パリの老舗キャバレー「ムーラン・ルージュ」はこのほど、改装計画を巡り、詩人ジャック・プレベール(1977年没)と作家ボリス・ヴィアン(1959年没)の遺族らとの間で合意した。ムーラン・ルージュ側が、建物内にあった2人のアパートを保存することを約束した。
ムーラン・ルージュは、有名な赤い風車小屋のある建物の奥に位置する不動産を所有している。ここは、狂騒の時代に鳴らしたレビューの女王「ミスタンゲット」が出演の劇場があった場所で、ムーラン・ルージュはここを再び劇場として活用する改修計画を立案した。同じ建物に、プレベールとヴィアンがそれぞれ住んでいたアパートがあり、遺族がほぼ生前の状態のまま保存しているが、ムーラン・ルージュ側は、賃貸契約を打ち切ることを遺族側に通知したことがきっかけとなり、文化遺産保護を訴える著名人らが文化省にかけあうなどの騒ぎとなっていた。
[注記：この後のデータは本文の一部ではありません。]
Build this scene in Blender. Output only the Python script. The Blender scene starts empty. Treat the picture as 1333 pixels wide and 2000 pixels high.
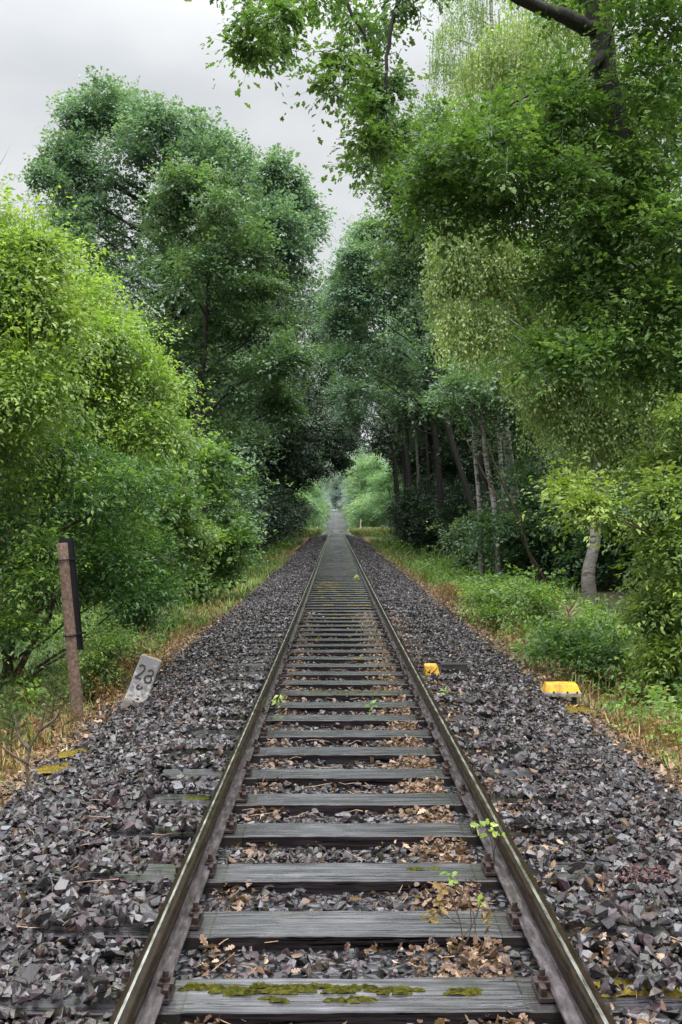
import bpy, bmesh, math, random
import numpy as np
from mathutils import Vector

R = math.radians
sc = bpy.context.scene
COL = sc.collection
rng = np.random.default_rng(7)
random.seed(7)

# ------------------------------------------------------------------ camera geometry (photo pixels -> place)
F, HX, HY = 1944.0, 656.0, 1030.0          # focal length and vanishing point in photo pixels
CAMX, CAMZ = -0.083, 1.69

def at(px, py, Y):
    """A point Y metres ahead of the camera that shows at this photo pixel."""
    return np.array([CAMX + (px - HX) * Y / F, Y, CAMZ - (py - HY) * Y / F])

# ------------------------------------------------------------------ terrain profile
_ty = np.array([-200, 8, 20, 35, 60, 90, 120, 130, 140, 160, 190, 220, 260, 300, 350, 400, 450, 475, 500, 1500.])
_tz = np.array([0, 0, .09, .24, .48, .76, 1.05, 1.12, 1.10, .90, .80, 1.3, 2.5, 3.9, 5.7, 7.5, 9.2, 10.4, 11, 11.])
_gy = np.arange(-200, 1500, 1.0)
_k = np.exp(-0.5 * (np.arange(-12, 13) / 4.5) ** 2); _k /= _k.sum()
_gz = np.convolve(np.pad(np.interp(_gy, _ty, _tz), 12, mode='edge'), _k, mode='valid')
def T(y):
    return np.interp(y, _gy, _gz)

def vnoise(x, y, s, seed=0):
    """cheap smooth value noise in -1..1"""
    x = np.asarray(x, float) / s; y = np.asarray(y, float) / s
    xi = np.floor(x); yi = np.floor(y); fx = x - xi; fy = y - yi
    fx = fx * fx * (3 - 2 * fx); fy = fy * fy * (3 - 2 * fy)
    def h(a, b):
        v = np.sin(a * 127.1 + b * 311.7 + seed * 74.7) * 43758.5453
        return (v - np.floor(v)) * 2 - 1
    return (h(xi, yi) * (1 - fx) + h(xi + 1, yi) * fx) * (1 - fy) + (h(xi, yi + 1) * (1 - fx) + h(xi + 1, yi + 1) * fx) * fy

def sstep(a, b, x):
    t = np.clip((np.asarray(x, float) - a) / (b - a), 0, 1)
    return t * t * (3 - 2 * t)

def G(x, y):
    """height of the ground and of the ballast bed"""
    x = np.asarray(x, float); y = np.asarray(y, float)
    ax = np.abs(x)
    p1 = np.interp(ax, [0, 1.35, 2.0, 2.7, 3.4, 6, 12, 400], [-.085, -.055, -.10, -.34, -.44, -.42, -.3, -.2])
    p2 = np.interp(ax, [0, 1.35, 1.9, 2.6, 3.4, 6, 12, 400], [-.085, -.055, -.10, -.12, .02, .05, .1, .2])
    b = sstep(80, 118, y)
    z = T(y) + p1 * (1 - b) + p2 * b
    z = z + vnoise(x, y, 1.7, 3) * .05 * sstep(2.6, 4, ax) + vnoise(x, y, 7, 5) * .12 * sstep(4, 8, ax)
    return z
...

ムーラン・ルージュのクレリコ支配人は、アパートを取り壊す計画はもとよりなかったと説明。アパートを保存し、今よりも訪問がしやすくなる形になるように、セキュリティ面などを含めて、「ミスタンゲット・ホール」のリニューアル計画と一体的に投資を行う計画であることを強調した。プレベールの遺族側もムーラン・ルージュ側の提案を歓迎。2026年1月以降に具体的な協議が開始されるという。